«Но, — добавляет он, — главное, что привлекало меня в наших дискуссиях в "Сирано", это мощная моральная составляющая. Впервые в своей жизни я встретил последовательную и строгую мораль, в которой не обнаружил никаких изъянов. Естественно, эта сюрреалистическая мораль, агрессивная и провидческая, часто шла вразрез с обычной моралью, казавшейся нам омерзительной, и мы отвергали все без исключения общепринятые моральные ценности. Наша мораль зиждилась на других критериях, она превозносила страсть, мистификацию, оскорбительные выпады, черный юмор, зов бездны. Но внутри этой новой территории, границы которой день ото дня все больше раздвигались, все наши жесты, все наши рефлексы, все наши мысли казались нам совершенно оправданными и не вызывали у нас ни тени сомнения. Все было логично. Наша мораль была более взыскательной, более суровой, но при этом более четкой и последовательной, более содержательной, чем та, другая».

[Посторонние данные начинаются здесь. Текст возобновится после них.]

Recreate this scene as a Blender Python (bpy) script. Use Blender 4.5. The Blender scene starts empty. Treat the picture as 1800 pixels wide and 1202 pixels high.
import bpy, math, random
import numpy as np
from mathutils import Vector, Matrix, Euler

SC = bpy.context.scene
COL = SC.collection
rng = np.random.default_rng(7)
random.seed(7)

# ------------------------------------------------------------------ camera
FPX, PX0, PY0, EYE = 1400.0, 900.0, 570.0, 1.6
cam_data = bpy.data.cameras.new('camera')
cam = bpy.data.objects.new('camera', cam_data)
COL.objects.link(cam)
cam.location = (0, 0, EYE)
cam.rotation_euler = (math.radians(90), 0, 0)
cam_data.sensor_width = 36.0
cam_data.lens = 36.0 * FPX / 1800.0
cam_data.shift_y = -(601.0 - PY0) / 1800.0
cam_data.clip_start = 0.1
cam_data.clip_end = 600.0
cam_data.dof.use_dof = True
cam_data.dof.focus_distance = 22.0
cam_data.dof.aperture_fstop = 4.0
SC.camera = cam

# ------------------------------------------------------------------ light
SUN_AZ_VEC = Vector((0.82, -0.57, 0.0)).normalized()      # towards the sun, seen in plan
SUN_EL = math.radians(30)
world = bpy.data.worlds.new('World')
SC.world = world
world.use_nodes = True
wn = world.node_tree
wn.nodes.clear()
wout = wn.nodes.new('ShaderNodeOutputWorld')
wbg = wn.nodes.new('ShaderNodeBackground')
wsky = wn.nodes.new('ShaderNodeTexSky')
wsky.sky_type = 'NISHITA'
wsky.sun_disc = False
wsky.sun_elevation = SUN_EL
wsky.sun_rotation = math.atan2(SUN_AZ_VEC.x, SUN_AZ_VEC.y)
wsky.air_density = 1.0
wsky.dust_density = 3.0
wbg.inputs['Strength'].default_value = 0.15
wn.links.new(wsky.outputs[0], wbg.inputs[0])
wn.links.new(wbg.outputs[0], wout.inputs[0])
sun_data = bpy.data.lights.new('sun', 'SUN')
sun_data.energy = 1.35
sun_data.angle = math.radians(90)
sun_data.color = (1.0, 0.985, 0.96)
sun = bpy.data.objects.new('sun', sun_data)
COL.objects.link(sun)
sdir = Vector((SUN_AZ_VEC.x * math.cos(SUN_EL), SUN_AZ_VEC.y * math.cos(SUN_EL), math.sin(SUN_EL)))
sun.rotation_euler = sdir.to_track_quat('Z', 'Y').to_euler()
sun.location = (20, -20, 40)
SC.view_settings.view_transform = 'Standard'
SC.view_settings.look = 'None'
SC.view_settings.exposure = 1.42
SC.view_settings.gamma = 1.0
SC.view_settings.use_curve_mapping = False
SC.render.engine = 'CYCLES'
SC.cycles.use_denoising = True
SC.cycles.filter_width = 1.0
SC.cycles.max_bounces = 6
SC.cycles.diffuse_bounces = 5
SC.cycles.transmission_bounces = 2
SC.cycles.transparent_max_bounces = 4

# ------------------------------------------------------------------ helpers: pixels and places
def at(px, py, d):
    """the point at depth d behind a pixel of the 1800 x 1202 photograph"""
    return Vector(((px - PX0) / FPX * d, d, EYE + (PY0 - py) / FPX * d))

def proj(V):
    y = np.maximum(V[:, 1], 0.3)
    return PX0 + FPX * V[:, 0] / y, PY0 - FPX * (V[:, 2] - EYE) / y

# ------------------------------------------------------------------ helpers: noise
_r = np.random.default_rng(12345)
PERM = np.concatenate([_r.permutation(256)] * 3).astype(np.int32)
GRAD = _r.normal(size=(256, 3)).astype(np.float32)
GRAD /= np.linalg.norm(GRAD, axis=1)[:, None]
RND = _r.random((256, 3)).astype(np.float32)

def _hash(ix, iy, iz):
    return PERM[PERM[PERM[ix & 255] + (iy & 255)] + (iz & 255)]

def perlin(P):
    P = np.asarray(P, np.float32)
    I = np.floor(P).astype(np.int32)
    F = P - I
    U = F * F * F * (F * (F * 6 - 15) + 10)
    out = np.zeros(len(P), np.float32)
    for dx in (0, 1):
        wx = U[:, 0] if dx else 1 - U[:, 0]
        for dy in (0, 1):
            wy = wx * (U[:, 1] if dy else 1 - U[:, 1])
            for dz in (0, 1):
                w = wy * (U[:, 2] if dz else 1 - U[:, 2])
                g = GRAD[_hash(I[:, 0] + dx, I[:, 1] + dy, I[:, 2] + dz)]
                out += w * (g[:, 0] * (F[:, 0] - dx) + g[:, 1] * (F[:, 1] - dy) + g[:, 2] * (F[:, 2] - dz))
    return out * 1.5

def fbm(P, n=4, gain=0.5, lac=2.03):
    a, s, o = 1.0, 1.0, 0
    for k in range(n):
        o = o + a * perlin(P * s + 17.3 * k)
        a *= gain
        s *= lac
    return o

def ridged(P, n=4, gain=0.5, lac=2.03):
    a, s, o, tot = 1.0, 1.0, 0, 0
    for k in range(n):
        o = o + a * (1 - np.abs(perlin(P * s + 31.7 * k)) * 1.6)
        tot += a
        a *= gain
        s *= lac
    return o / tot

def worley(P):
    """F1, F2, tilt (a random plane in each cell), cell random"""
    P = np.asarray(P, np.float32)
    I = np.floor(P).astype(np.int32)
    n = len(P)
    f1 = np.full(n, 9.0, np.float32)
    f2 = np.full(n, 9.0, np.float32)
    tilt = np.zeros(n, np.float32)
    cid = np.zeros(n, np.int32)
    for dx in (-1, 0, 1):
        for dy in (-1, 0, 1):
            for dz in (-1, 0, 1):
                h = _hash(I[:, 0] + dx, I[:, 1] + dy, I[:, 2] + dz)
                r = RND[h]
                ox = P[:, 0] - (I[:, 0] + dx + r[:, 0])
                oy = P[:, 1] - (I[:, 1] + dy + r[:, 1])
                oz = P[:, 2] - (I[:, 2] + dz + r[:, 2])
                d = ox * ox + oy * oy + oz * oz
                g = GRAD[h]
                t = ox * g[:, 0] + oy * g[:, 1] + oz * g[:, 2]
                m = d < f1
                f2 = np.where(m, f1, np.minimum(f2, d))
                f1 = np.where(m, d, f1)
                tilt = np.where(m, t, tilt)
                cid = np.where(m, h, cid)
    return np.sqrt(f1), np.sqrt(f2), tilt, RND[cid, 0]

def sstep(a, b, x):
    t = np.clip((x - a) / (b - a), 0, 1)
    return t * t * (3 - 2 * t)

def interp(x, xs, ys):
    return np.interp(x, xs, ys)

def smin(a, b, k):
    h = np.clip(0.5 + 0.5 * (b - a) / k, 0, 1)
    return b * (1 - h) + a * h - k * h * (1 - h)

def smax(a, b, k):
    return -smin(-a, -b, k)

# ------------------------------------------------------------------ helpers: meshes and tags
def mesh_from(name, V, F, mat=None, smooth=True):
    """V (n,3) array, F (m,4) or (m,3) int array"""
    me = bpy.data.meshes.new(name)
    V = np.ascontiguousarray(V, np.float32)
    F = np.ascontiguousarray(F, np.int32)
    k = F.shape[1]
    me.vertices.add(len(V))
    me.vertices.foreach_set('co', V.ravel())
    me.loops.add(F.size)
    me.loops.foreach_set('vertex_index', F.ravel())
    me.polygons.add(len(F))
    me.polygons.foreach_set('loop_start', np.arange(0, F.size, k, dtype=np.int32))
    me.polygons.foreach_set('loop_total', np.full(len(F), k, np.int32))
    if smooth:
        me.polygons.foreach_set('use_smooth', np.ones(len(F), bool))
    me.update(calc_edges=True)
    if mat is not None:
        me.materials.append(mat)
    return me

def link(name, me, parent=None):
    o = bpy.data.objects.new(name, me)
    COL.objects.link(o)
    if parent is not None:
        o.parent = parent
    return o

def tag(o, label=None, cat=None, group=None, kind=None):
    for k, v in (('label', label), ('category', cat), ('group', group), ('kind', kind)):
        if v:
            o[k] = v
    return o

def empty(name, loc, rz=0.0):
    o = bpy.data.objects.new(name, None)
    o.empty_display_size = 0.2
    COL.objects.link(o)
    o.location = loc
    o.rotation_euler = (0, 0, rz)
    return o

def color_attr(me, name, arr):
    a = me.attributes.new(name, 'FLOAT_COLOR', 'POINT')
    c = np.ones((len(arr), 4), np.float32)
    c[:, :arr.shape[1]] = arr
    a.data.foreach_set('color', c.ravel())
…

Бывая в Париже, Дали посещал собрания сюрреалистов. Он привлекал их внимание приступами безумного смеха, о которых мы уже упоминали. Приступы, хотя и стали более редкими, крайне нервировали Бретона. Дали писал статьи в журналы и позировал перед объективом Мана Рэя, оказываясь на его фотографиях в самом центре, между Бретоном и Максом Эрнстом, правда, ссутулившись и чинно сложа руки, то есть с видом отнюдь не победным.
Он превозносил стиль модерн и Гауди. Заражал своей молодой энергией группу, пребывавшую в состоянии застоя. Его изобретательность и смелость стали прекрасным стимулом для ее развития и активизировали ее деятельность.

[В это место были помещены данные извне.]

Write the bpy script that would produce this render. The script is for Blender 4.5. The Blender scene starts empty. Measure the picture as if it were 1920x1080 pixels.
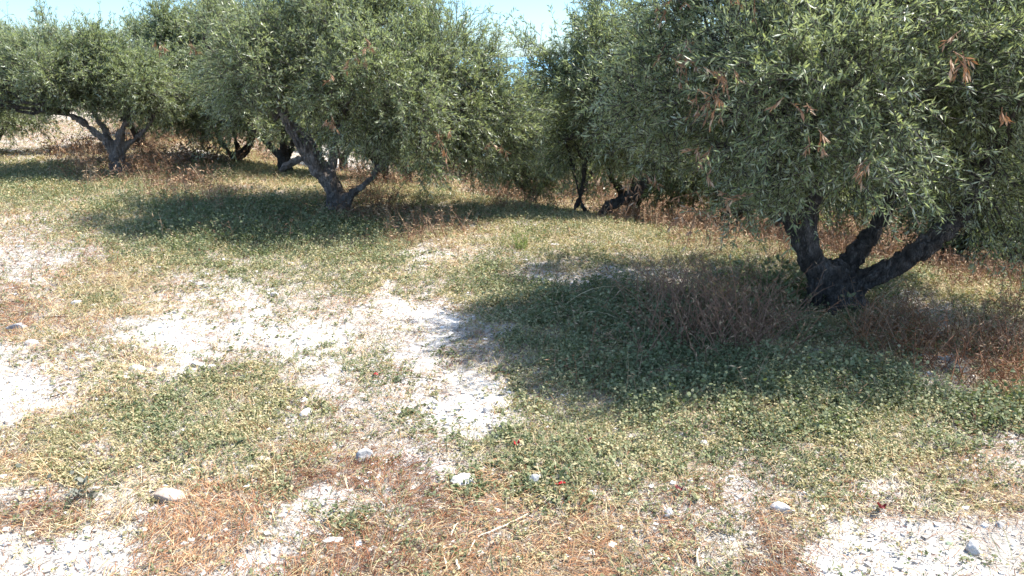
import bpy, bmesh, math
import numpy as np
from mathutils import Vector, Matrix

scn = bpy.context.scene
COL = scn.collection
R = math.radians

# ----------------------------------------------------------------- camera
CAM_H, PITCH, F = 2.0, R(16.1), 1507.0
CP, SP = math.cos(PITCH), math.sin(PITCH)
cam = bpy.data.cameras.new('camera')
cam.sensor_width = 36.0
cam.lens = 36.0 * F / 1920.0
cam.clip_start = 0.05
cam.clip_end = 60000
camo = bpy.data.objects.new('camera', cam)
COL.objects.link(camo)
camo.location = (0, 0, CAM_H)
camo.rotation_euler = (R(90) - PITCH, 0, 0)
scn.camera = camo


def at(px, py, Y):
    """photo pixel + forward distance -> world point"""
    u, v = (px - 960) / F, (540 - py) / F
    s = Y / (CP + v * SP)
    return np.array([s * u, Y, CAM_H + s * (-SP + v * CP)])


def to_pixel(x, y, z):
    dz = z - CAM_H
    f = np.maximum(y * CP - dz * SP, 0.05)
    up = y * SP + dz * CP
    return 960 + F * x / f, 540 - F * up / f


# ----------------------------------------------------------------- noise
def _h(ix, iy, iz, seed):
    n = (ix.astype(np.int64) * 374761393 + iy.astype(np.int64) * 668265263 + iz.astype(np.int64) * 2147483647 + seed * 1274126177) & 0xffffffff
    n = ((n ^ (n >> 13)) * 1274126177) & 0xffffffff
    n = (n ^ (n >> 16)) & 0xffffffff
    return (n & 0xffffff) / float(0xffffff)


def vn2(x, y, seed=0):
    xi, yi = np.floor(x), np.floor(y)
    fx, fy = x - xi, y - yi
    fx = fx * fx * (3 - 2 * fx); fy = fy * fy * (3 - 2 * fy)
    z = np.zeros_like(xi)
    a, b = _h(xi, yi, z, seed), _h(xi + 1, yi, z, seed)
    c, d = _h(xi, yi + 1, z, seed), _h(xi + 1, yi + 1, z, seed)
    return (a + (b - a) * fx) * (1 - fy) + (c + (d - c) * fx) * fy


def fbm2(x, y, seed=0, oct=4):
    s, a, t = 0, 1.0, 0
    for k in range(oct):
        s = s + a * vn2(x * 2 ** k, y * 2 ** k, seed + k * 17); t += a; a *= .55
    return s / t


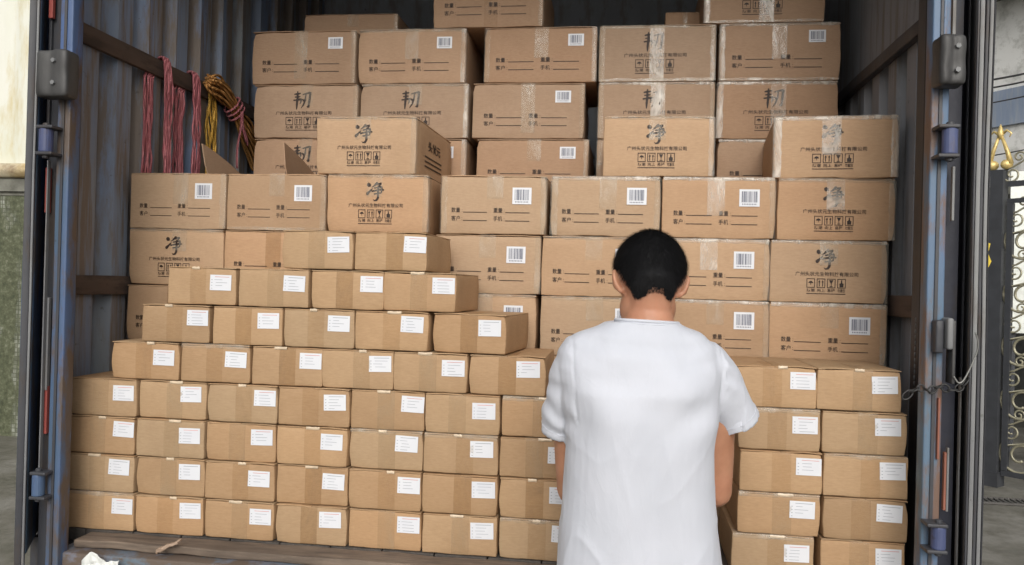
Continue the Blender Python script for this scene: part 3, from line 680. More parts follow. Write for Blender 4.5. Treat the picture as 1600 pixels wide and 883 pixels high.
# ---------------------------------------------------------------- ropes on the left wall
def m_rope(name, a, b):
    s = NT(name); v = s.coords((1, 1, 1)); wv = s.n('ShaderNodeTexWave'); wv.inputs['Scale'].default_value = 55; wv.inputs['Distortion'].default_value = 2; s.l(v, wv.inputs[0])
    n = s.noise(30, v); return s.done(s.mix(wv.outputs['Fac'], s.ramp(n, [(.3, a), (.7, b)]), tuple(x*.55 for x in a)), .8, s.bump(wv.outputs['Fac'], .8, .003))
PINK = m_rope('pink_rope', (.56, .16, .19), (.70, .30, .32)); YEL = m_rope('yellow_rope', (.85, .46, .06), (.95, .62, .16)); ORG = m_rope('orange_rope', (.62, .28, .07), (.75, .40, .14))
def hung(name, mat, Yc, nf, nb, zend, label, spread=.035, zback=None, rad=.0048):
    """rope doubled over the rail: front strands before it, back strands behind it against the wall"""
    t = thing(name, label, 'rope', (-1.64, Yc, 2.325))
    O = Vector((-1.64, Yc, 2.325))
    for k in range(nf):
        y = (k-(nf-1)/2)*spread/max(1, nf-1); pts = [(-.028, y*.6, .004), (-.020, y*.6, .009), (-.008, y*.7, .008), (.0, y*.8, -.008), (.004, y*.9, -.04)]
        for j in range(1, 13):
            z = -.04+(zend-O.z+.04)*j/12; pts.append((rnd.uniform(0, .003)+.006+.006*noise.noise(Vector((j*.5, k*3, Yc))), y+.013*noise.noise(Vector((j*.45, k*7.1, Yc*3))), z))
        mb = MB(); mb.tube(pts, rad, 7); mb.build('strand', mat, t, True)
    for k in range(nb):
        y = -.075+(k-(nb-1)/2)*spread*1.1/max(1, nb-1); pts = [(-.034, y+.05, -.01), (-.034, y+.03, -.05)]
        for j in range(1, 12):
            z = -.05+(zend-O.z+.05)*j/11; pts.append((-.022+.004*noise.noise(Vector((j*.5, k*3, 9))), y+.014*noise.noise(Vector((j*.5, k*5.1, Yc*5))), z))
        mb = MB(); mb.tube(pts, rad, 7); mb.build('strand', mat, t, True)
    return t
hung('rope_hank', PINK, 2.745, 4, 4, 1.90, 'pink rope hank over the upper left rail, nearer the truck opening', .040)
hung('rope_hank', PINK, 2.945, 4, 5, 1.90, 'pink rope hank over the upper left rail, beside the yellow rope', .048)
t = thing('rope_hank', 'yellow rope hanging in loose loops below the left rail', 'rope', (-1.655, 3.10, 2.30))
for k in range(6):
    y = (k-2.5)*.013; pts = [(-.01, y*.5-.01, .015)]+[(.0+.004*math.sin(k+j), y+.008*math.sin(j*.7+k*2), .0-.028*j) for j in range(1, 15)]
    mb = MB(); mb.tube(pts, .0050, 7); mb.build('strand', YEL, t, True)
# orange bundle draped along the rail, bound with pink rope
p0 = Vector((-1.632, 3.02, 2.325)); path = [p0, Vector((-1.625, 3.10, 2.315)), Vector((-1.618, 3.19, 2.27)), Vector((-1.612, 3.27, 2.21)), Vector((-1.61, 3.35, 2.15)), Vector((-1.615, 3.42, 2.09)), Vector((-1.62, 3.46, 2.07))]
t = thing('rope_bundle', 'orange rope bundle bound in the middle and slung over the left rail', 'rope', p0)
def smooth_path(P, n):
    out = []
    for i in range(n+1):
        u = i/n*(len(P)-1); k = min(int(u), len(P)-2); f = u-k; a, b = P[k], P[k+1]; m0 = (b-P[max(k-1, 0)])/2; m1 = (P[min(k+2, len(P)-1)]-a)/2
        out.append(a*(2*f**3-3*f*f+1)+m0*(f**3-2*f*f+f)+b*(-2*f**3+3*f*f)+m1*(f**3-f*f))
    return out
sp = smooth_path(path, 26)
for k in range(16):
    ph = k*2.4; rr = .034*math.sqrt((k+.5)/16); pts = []
    for i, p in enumerate(sp):
        u = i/26; sq = 1-.5*math.exp(-((u-.38)/.12)**2); env = rr*sq*(1.1 if u > .1 else .6+5*u)
        a = ph+u*2.2; pts.append(p-p0+Vector((math.cos(a)*env*.75, math.sin(a)*env*.8, math.sin(a)*env*1.15+.004*math.sin(i*.9+k))))
    mb = MB(); mb.tube(pts, .0056, 6); mb.build('strand', ORG, t, True)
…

Его статьи требовали «причесывания», правки, чуть ли не перевода: это взял на себя Бретон при участии Элюара.
«В 1930 году именно Дали, больше, чем кому бы то ни было другому, удалось, — писал Бретон, — освободить человека от тех нагромождений лжи, которые он воздвиг вокруг себя с помощью бесчисленных общественных институтов, и донести до его сознания основную мысль о том, что он вышел из небытия и вернется туда, но вернется без излишнего пиетета перед временным органическим состоянием [...]. Диалектическое мышление в паре с психоанализом дали то, что Дали поразительно точно назвал паранойя-критическим методом. Это самый лучший способ из когда-либо существовавших завести в бессмертные руины женщину-призрак с серо-зеленым лицом, смеющимися глазами и жесткими буклями, которая не только олицетворяет собой дух нашего рождения, то есть — стиль модерн, но и еще более интригующую вещь — призрачный намек на то, что с нами "станется"».
Готово, Бретон попался. Он даже заговорил о стиле модерн!

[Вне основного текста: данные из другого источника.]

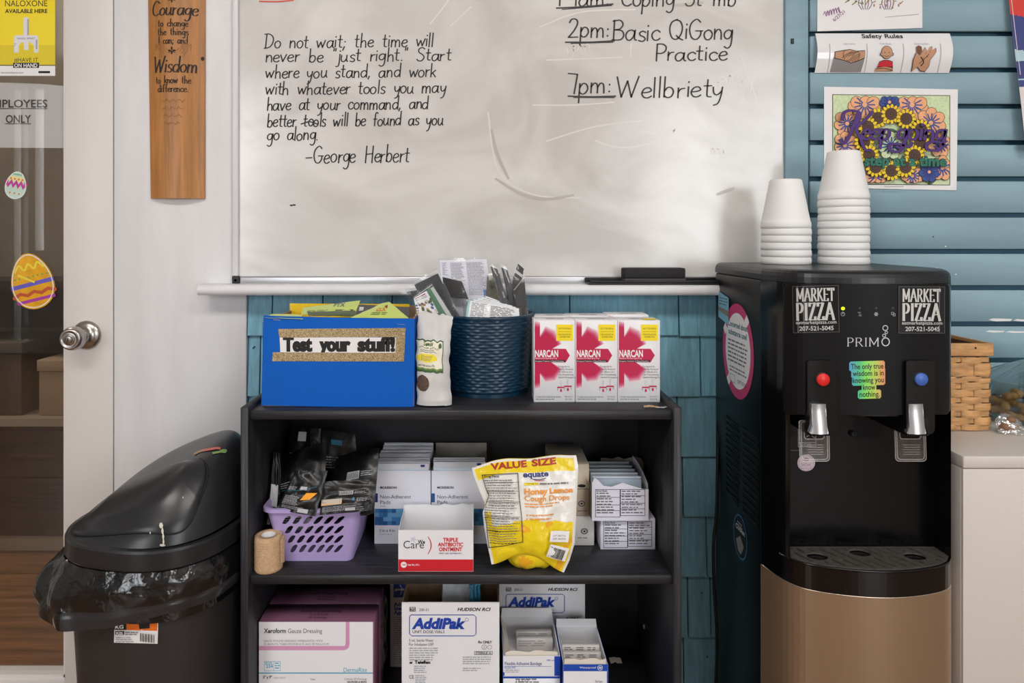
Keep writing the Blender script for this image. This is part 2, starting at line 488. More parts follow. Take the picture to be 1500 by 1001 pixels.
# ================================================================ THE ROOM
FLOORM = M('worn wood floor', (128, 92, 62), .35, var=(3, .25), stretch=(1, 14, 1), bump=(4, .2))
CEILM = M('ceiling paint', (232, 230, 226), .8)
SIDEM = M('side wall paint', (208, 206, 202), .7)
SHING = M('teal shingle paint', (122, 176, 197), .55, var=(14, .10), bump=(22, .6), stretch=(9, 9, 1))
SLATM = M('blue grey slat paint', (132, 164, 177), .5, var=(4, .05), stretch=(1, 1, 5), bump=(90, .08))
BACKT = M('teal backing paint', (60, 104, 124), .7)
DARKW = M('dark brown cabinet', (40, 34, 30), .5, var=(5, .2), stretch=(1, 1, 12))
TAUPE = M('taupe wall', (126, 116, 102), .7, var=(2, .15))

XL, XR, YF, ZC = -5.4, 3.6, -4.8, 2.7


def slab(name, x0, x1, y0, y1, z0, z1, m, bev=0.0, parent=None):
    b = MB(); b.box(x0, x1, y0, y1, z0, z1, m, bev); o = b.build(name, parent)
    if parent is None: structure(o)
    return o


# floor: boards running along the room, carried on into the room behind the door
b = MB()
for i in range(28):
    y0 = YF + i * .25
    b.box(XL, XR, y0 + .002, y0 + .248, -.03, 0.0, FLOORM)
structure(b.build('floor'))
slab('ceiling', XL, XR, YF, 2.2, ZC, ZC + .05, CEILM)
slab('wall_left', XL - .1, XL, YF, 2.2, 0, ZC, SIDEM)
slab('wall_right', XR, XR + .1, YF, 2.2, 0, ZC, SIDEM)
# wall behind the camera with two shop windows
b = MB()
W1, W2 = (-3.72, -1.95), (1.5, 3.3)
SL = [(-4.325, -4.262), (-4.235, -4.195), (-4.130, -4.050)]  # unseen narrow slots shaped to reflect as pale bars in the door pane
for x0, x1, z0, z1 in ((XL, SL[0][0], 0, ZC), (SL[0][1], SL[1][0], 0, ZC), (SL[1][1], SL[2][0], 0, ZC), (SL[2][1], W1[0], 0, ZC), (SL[0][0], SL[0][1], 0, .12), (SL[1][0], SL[1][1], 0, .12), (SL[2][0], SL[2][1], 0, .95), (SL[0][0], SL[2][1], 2.45, ZC), (W1[1], W2[0], 0, ZC), (W2[1], XR, 0, ZC), (W1[0], W1[1], 0, .8), (W1[0], W1[1], 2.45, ZC), (W2[0], W2[1], 0, .4), (W2[0], W2[1], 2.45, ZC)):
    b.box(x0, x1, YF - .15, YF, z0, z1, SIDEM)
structure(b.build('wall_front'))
for n, (x0, x1) in enumerate((W1, W2)):
    b = MB(); xm = (x0 + x1) / 2; zs_ = (.8, .4)[n]
    for a in ((x0, x1, zs_, zs_ + .06), (x0, x1, 2.39, 2.45), (x0, x0 + .06, zs_ + .06, 2.39), (x1 - .06, x1, zs_ + .06, 2.39), (xm - .03, xm + .03, zs_ + .06, 2.39), (x0 + .06, xm - .03, 1.5, 1.54), (xm + .03, x1 - .06, 1.5, 1.54)):
        b.box(a[0], a[1], YF - .1, YF - .04, a[2], a[3], WHITE)
    structure(b.build('window_%d' % (n + 1)))
# unseen ceiling panels added for front fill
for i, (lx, ly) in enumerate(FILL_PANELS):
    t = thing('ceiling_fill_panel', 'white framed unseen ceiling panel added for fill light over the %s side of the room' % ('door' if i == 0 else 'water cooler'), 'ceiling light', (lx, ly, ZC), 'added ceiling fill panels')
    b = MB(); LW = M('fill panel frame', (235, 235, 235), .4)
    for a in ((-.64, .64, -.34, -.30), (-.64, .64, .30, .34), (-.64, -.60, -.30, .30), (.60, .64, -.30, .30)):
        b.box(lx + a[0], lx + a[1], ly + a[2], ly + a[3], ZC - .045, ZC - .001, LW)
    b.build('frame', t)
    b = MB(); b.box(lx - .6, lx + .6, ly - .3, ly + .3, ZC - .035, ZC - .025, M('fill panel diffuser', (255, 244, 226), .6, emit=2.0)); b.build('diffuser', t)

# back wall: shingled in overlapping courses below the ledge
b = MB()
b.box(-.80, XR, .0, .12, 0, ZC, BACKT)
b.box(-1.72, -.80, .0, .12, 2.08, ZC, SIDEM)
b.box(XL, -1.72, .0, .12, 0, ZC, SIDEM)
rs = random.Random(3)
SX0, SX1 = PX(362, 1.49), PX(1187, 1.49)
rows = [Z for Z in [PZ(492 + 88.5 * k, 1.488) for k in range(-6, 7)]]
joints = {0: [(398), (472), (574), (835), (995)], 1: [(380), (1027)], 2: [(993), (1060)], 3: [(1001), (1090)], 4: [(1036), (1100)], 5: [(1042), (1110)]}
for k, zb in enumerate(rows):
    zt = zb + .1315; kk = k - 6
    if zb < 0: continue
    js = joints.get(kk)
    if js: xs = [SX0] + sorted(PX(j, 1.488) for j in js)
    else: xs = [SX0]
    if not js or len(js) < 4:
        x = xs[-1] if js and js[0] > 600 else xs[-1]
        if js and js[0] > 600:
            y = SX0; add = []
            while y < xs[1] - .16: y += rs.uniform(.09, .22); add.append(min(y, xs[1] - .05))
            xs = [SX0] + [a for a in add if a < xs[1] - .03] + xs[1:]
    x = xs[-1]
    while x < SX1 - .1: x += rs.uniform(.09, .22); xs.append(min(x, SX1))
    if xs[-1] < SX1: xs.append(SX1)
    for i in range(len(xs) - 1):
        if xs[i + 1] - xs[i] < .012: continue
        a, c = xs[i] + .0016, xs[i + 1] - .0016; dz = rs.uniform(-.001, .001); t = rs.uniform(.010, .0125)
        v = [(a, -t, zb + dz), (c, -t, zb + dz), (c, -.003, zt + .004), (a, -.003, zt + .004), (a, .0, zb + dz), (c, .0, zb + dz), (c, .0, zt + .004), (a, .0, zt + .004)]
        b.add(v, [(0, 1, 2, 3), (5, 4, 7, 6), (4, 5, 1, 0), (4, 0, 3, 7), (1, 5, 6, 2), (3, 2, 6, 7)], SHING)
        for q in range(rs.choice((0, 1, 1, 2))):          # nail heads
            nx, nz = rs.uniform(a + .01, c - .01), zb + rs.uniform(.085, .11)
            b.lathe([(0, .0085), (.0016, .0085), (.0018, .005)], (nx, 0, nz), BACKT, 8, axis='y')
structure(b.build('wall_back'))

# slatted display wall at the far side, one board between grooves
b = MB(); s0 = PX(1187, 1.47); g = 53.22 * 1.47 / 1000; top0 = PZ(45.6, 1.47)
b.box(s0, XR, -.012, -.001, 0, ZC, BACKT)
for k in range(-16, 18):
    zt = top0 - .0106 - k * g; zb = top0 - (k + 1) * g
    if zt < 0.02: continue
    if zt > ZC: continue
    zb = max(zb, 0)
    b.box(s0, XR, -.030, -.022, zb, zt, SLATM, .001, 1)
    b.box(s0, XR, -.022, -.012, zb + .012, zt - .012, SLATM)
for q in ((1367, 347), (1372, 393), (1383, 396.5), (1400, 402), (1197, 350), (1385, 361)):
    b.disc(PF(1.47), q[0], q[1], 1.3, 1.0, WHITE if q[1] > 350 else INK, 8)
for u0, v0, u1, v1 in ((1448, 466.5, 1483, 471), (1484, 467.5, 1506, 471.2), (1443, 484, 1472, 487.5), (1472, 485, 1512, 488)):
    b.poly(PF(1.47), [(u0, v0 + 2), (u0 + 6, v0), (u1 - 9, v0 + .6), (u1, v0 + 1), (u1 - 3, v1 - .5), (u0 + 12, v1), (u0 + 5, v1 - .8)], WHITE)
structure(b.build('wall_slat'))
# painted strip between the board and the slats
slab('trim_1', PX(1150, 1.475), s0 - .002, -.027, -.0135, 0, ZC, SLATM, .002)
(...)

Первое время Дали и Гала жили на улице Беккереля. Здесь он не чувствовал себя по-настоящему дома. Ведь он был не только гостем Галы, которая по-прежнему оставалась женой Элюара, но и гостем самого Элюара, купившего эту квартиру, обставившего ее для Галы и в некотором роде уступившего ее ему... Элюар и Гала разъехались, но он продолжал забрасывать ее страстными любовными посланиями, а при случае и спал с ней.
И вообще Элюар вел себя как хозяин этой квартиры и появлялся в ней, когда ему вздумается, без всякого предупреждения, в компании других сюрреалистов, словно по-прежнему жил там.
Дали это нервировало. Чтобы писать картины, требовалось одиночество. Суета его не устраивала. Ему хотелось лишь одного: уехать. Но Гала убедила его в том, что ему необходимо задержаться еще хотя бы на некоторое время, чтобы утвердиться в среде сюрреалистов и завязать более тесные отношения с теми, кто рукоплескал его «Андалузскому псу» и приобретал его картины: с Ноайлями и князем Фосиньи-Люсенжем. Последний, прогуливаясь как-то по улице Сены, увидел в витрине галереи, мимо которой он проходил, небольшую картину, которая ему очень понравилась: это была одна из картин Дали, выставленная у Гоэманса. Князь тут же купил ее. А Ноайли, которым Сальвадора Дали представил Миро, приобрели его «Мрачную игру».
Так что Дали пришлось остаться. Ноайли пригласили его в свой особняк на площади Соединенных Штатов. Там он в течение нескольких недель будет вращаться в обществе аристократов, политиков, избежавших краха банкиров, представителей богемы первой величины типа Кокто и Сати[350]
, а также новоявленных знаменитостей, заманить которых к себе на ужин, опередив всех остальных, считалось весьма престижным. На стенах особняка была та же мешанина: Мари Лор, любившая похвастаться тем, что она правнучка маркиза де Сада, в 1927 году приобрела великолепную картину, которая висела по соседству с коврами шестнадцатого века и зеркалами семнадцатого — Макс Эрнст «Памятник птицам».Дали с удовлетворением отметил, что его «Мрачная игра» заняла место между полотнами Кранаха и Ватто.